I read an article called 'Onward and Upward with the Arts: Future Reading' by Anthony Grafton, published by The New Yorker in 2007. A lot has changed in the reading world in the five and a half years since this article was published--ereaders are even more popular and ubiquitous devices, self publishing has taken off, and new technology has made it even easier for people to read on the go--downloading straight to their phones. (Some countries, i.e. Japan, even have books that are published nowhere but on cell phones. These serial books (published and sent to smart phones in small sections) are both reminiscent of and astoundingly different from books such as The Three Musketeers which was also originally published in serial form, but through the medium of newspapers.)
Much of what Grafton had to say about the subject of future reading is still very relevant and worth thinking about. Discussing the long history of information recording and storage, Grafton posited that digitalizing literature (and other readables) was merely the next step in cataloging technology. The ultimate goal, and where the digital age can take us, is to make more books available to more people. We would have greater access to books published in other countries and cultural arenas. The article even went so far as to claim that it would become easier for writers and readers in remote places with less access to available books prior to digitization to read and publish their own work. We could avoid the erasure of books that has been seen in the past where the most popular and prevailing works are preserved and republished while others are forgotten about entirely. Digitalization of books would make research and cross-referencing far easier and more comprehensive. A lot of good will be made possible.

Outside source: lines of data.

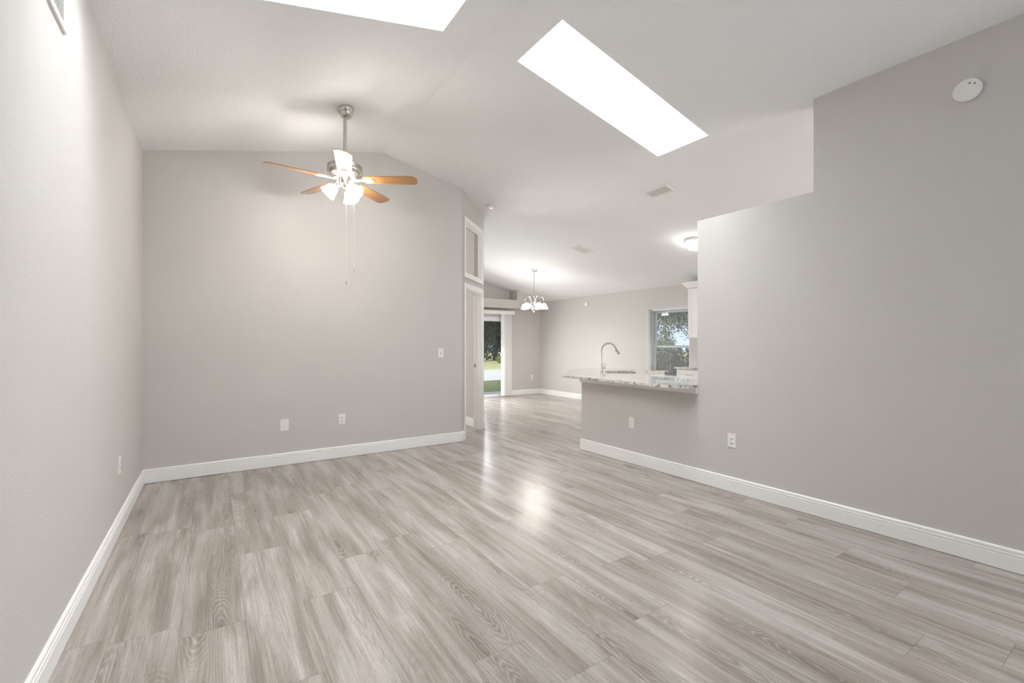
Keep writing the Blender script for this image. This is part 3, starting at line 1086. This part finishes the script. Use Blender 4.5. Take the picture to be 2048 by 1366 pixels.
# ceiling smoke detector
sx_, sy_ = 3.362, 5.587
sd = thing('smoke_detector', 'white smoke detector on the ceiling beside the transom', 'smoke detector', (sx_, sy_, ceil_z(sx_)))
R = Matrix.Rotation(slope_rot(sx_), 4, 'Y')
bm = new()
lathe(bm, [(0, 0.001), (0.070, 0.001), (0.071, -0.008), (0.068, -0.012)], 32, R)
lathe(bm, [(0.066, -0.010), (0.063, -0.026), (0.052, -0.034), (0.030, -0.037), (0, -0.038)], 32, R)
body_ = finish('housing', bm, M_PLATE, sd, True)
bm = new()
for i in range(20):
    a = 2 * PI * i / 20
    box(bm, 0.062, 0.0668, -0.005, 0.005, -0.022, -0.015, 0, R @ Matrix.Rotation(a, 4, 'Z'))
finish('vent_slots', bm, M_GREYSLOT, sd)
bm = new()
lathe(bm, [(0, -0.0375), (0.009, -0.0385), (0.010, -0.036)], 12, R @ Matrix.Translation((0.028, 0.0, 0)))
finish('test_button', bm, M_GREYSLOT, sd)


def wall_disc(name, label, loc, rotz, r, d, cat, holes):
    t = thing(name, label, cat, loc, rotz)
    Rm = Matrix.Rotation(rad(90), 4, 'X')     # lathe axis -> -y (out of the wall)
    bm = new()
    lathe(bm, [(0, -0.001), (r * 0.93, -0.001), (r * 0.93, d * 0.35), (r, d * 0.38), (r, d * 0.86), (r * 0.95, d), (0, d)], 40, Rm)
    finish('housing', bm, M_PLATE, t, True)
    for (hx, hz, hr) in holes:
        bm = new()
        lathe(bm, [(0, d - 0.001), (hr, d - 0.001), (hr, d + 0.0006), (0, d + 0.0008)], 16, Rm)
        finish('indicator', bm, M_GREYSLOT if hr > .006 else M_DARK, t, loc=(hx, 0, hz))
    return t


wall_disc('smoke_detector', 'round white smoke detector high on the right wall', (XR, 0.748, 2.872), rad(-90), 0.066, 0.030, 'smoke detector',
          [(0.012, 0.034, 0.0065), (0.034, 0.024, 0.0045)])
wall_disc('wall_sensor', 'small round white sensor high on the dining side wall', (XD, 7.765, 2.243), rad(-90), 0.050, 0.032, 'sensor', [])


# ------------------------------------------------------------------ outlets and switches
def plate_root(name, label, loc, rotz, cat, group=None, w=0.074, h=0.120):
    t = thing(name, label, cat, loc, rotz, group)
    bm = new()
    box(bm, -w / 2, w / 2, -0.0065, 0.0005, -h / 2, h / 2, 0.0025)
    finish('cover_plate', bm, M_PLATE, t)
    return t


def outlet(label, loc, rotz):
    t = plate_root('wall_outlet', label, loc, rotz, 'outlet', 'duplex wall outlets')
    for s in (-1, 1):
        bm = new()
        Rm = Matrix.Rotation(rad(90), 4, 'X')
        lathe(bm, [(0, 0.0060), (0.0168, 0.0060), (0.0168, 0.0085), (0.0158, 0.0092), (0, 0.0092)], 24, Rm)
        r_ = finish('receptacle', bm, M_PLATE, t, True, loc=(0, 0, s * 0.0195))
        bm = new()
        box(bm, -0.0082, -0.0052, -0.0099, -0.0088, -0.002, 0.0085)
        box(bm, 0.0052, 0.0082, -0.0099, -0.0088, -0.001, 0.0075)
        lathe(bm, [(0, 0.0088), (0.0030, 0.0088), (0.0030, 0.0099), (0, 0.0099)], 10, Matrix.Translation((0, 0, -0.0075)) @ Rm)
        finish('slots', bm, M_DARK, r_)
    bm = new()
    lathe(bm, [(0, 0.0078), (0.003, 0.0072), (0.0032, 0.006)], 10, Matrix.Rotation(rad(90), 4, 'X'))
    finish('screw', bm, M_STEEL, t)
    return t


outlet('white duplex outlet low on the gable wall', (1.256, YB, 0.446), 0)
outlet('white duplex outlet on the right wall beyond the counter end', (XR, 2.257, 0.458), rad(-90))
outlet('white duplex outlet low on the left wall near the corner', (XL, 4.185, 0.463), rad(90))
outlet('white duplex outlet on the far dining wall beside the blind', (6.998, YF, 0.451), 0)

t = plate_root('wall_outlet', 'white rocker style outlet on the half wall under the counter', (XR, 3.411, 0.447), rad(-90), 'outlet')
bm = new()
box(bm, -0.0165, 0.0165, -0.0085, -0.0055, -0.033, 0.033, 0.001)
r_ = finish('receptacle', bm, M_PLATE, t)
bm = new()
bm.free()
for s in (-1, 1):
    bm = new()
    box(bm, -0.008, -0.0055, -0.0091, -0.008, s * 0.020 - 0.003, s * 0.020 + 0.006)
    box(bm, 0.0055, 0.008, -0.0091, -0.008, s * 0.020 - 0.003, s * 0.020 + 0.006)
    finish('slots', bm, M_GREYSLOT, r_)
bm = new()
box(bm, -0.006, 0.006, -0.0094, -0.008, -0.006, 0.006, 0.0005)
finish('reset_buttons', bm, M_PLATE, r_)

t = plate_root('blank_wall_plate', 'white blank cover plate low on the gable wall', (0.654, YB, 0.438), 0, 'wall plate', None, 0.084, 0.128)
for zz in (0.042, -0.042):
    bm = new()
    lathe(bm, [(0, 0.0078), (0.003, 0.0072), (0.0032, 0.006)], 10, Matrix.Rotation(rad(90), 4, 'X'))
    finish('screw', bm, M_STEEL, t, loc=(0, 0, zz))

t = plate_root('light_switch', 'white toggle switch on the gable wall by the doorway', (2.505, YB, 1.201), 0, 'light switch')
bm = new()
box(bm, -0.006, 0.006, -0.0072, -0.006, -0.0125, 0.0125)
finish('switch_slot', bm, M_GREYSLOT, t)
bm = new()
box(bm, -0.0045, 0.0045, -0.018, 0.0, -0.005, 0.005, 0.001, Matrix.Translation((0, -0.005, 0.003)) @ Matrix.Rotation(rad(-28), 4, 'X'))
finish('toggle', bm, M_PLATE, t)
for zz in (0.03, -0.03):
    bm = new()
    lathe(bm, [(0, 0.0078), (0.003, 0.0072), (0.0032, 0.006)], 10, Matrix.Rotation(rad(90), 4, 'X'))
    finish('screw', bm, M_STEEL, t, loc=(0, 0, zz))

# ------------------------------------------------------------------ peninsula: counter, cabinets, sink, faucet
SINK = [(4.388, 4.349), (4.667, 4.041), (5.080, 4.500), (4.858, 4.722)]
sc_c = Vector((4.747, 4.403))
su, sv = Vector((1, 1)).normalized(), Vector((1, -1)).normalized()
SHL, SHW = 0.315, 0.205


def sq(u, v, z=None):
    p = sc_c + su * u + sv * v
    return (p.x, p.y) if z is None else (p.x, p.y, z)


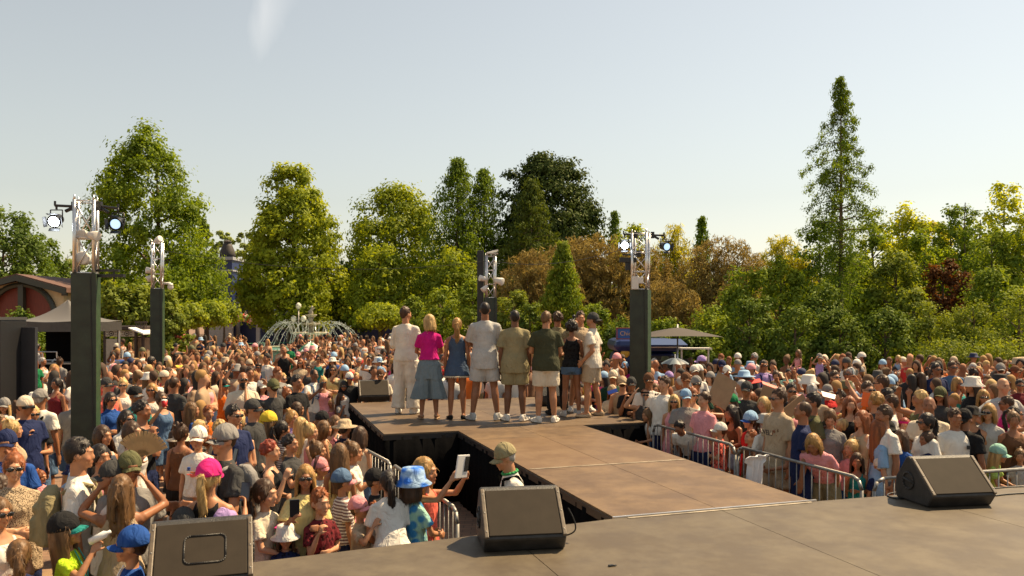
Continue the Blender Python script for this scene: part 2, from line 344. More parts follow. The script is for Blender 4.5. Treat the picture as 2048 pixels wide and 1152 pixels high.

What the article was less clear about, and where the real interest in future reading lies, is the issue of how readers will actually approach reading and not just how they might potentially approach reading. The social life of information is the idea that the "form in which you encounter a text can have a huge impact on how you use it." The feel of the pages, the ease of the ereader--these are going to be the types of salient things that dictate the reality of future reading. Digitization of written word is happening, regardless of how we feel about it. I hope that Grafton was right when he wrote that data will "illuminate rather than eliminate" physical texts.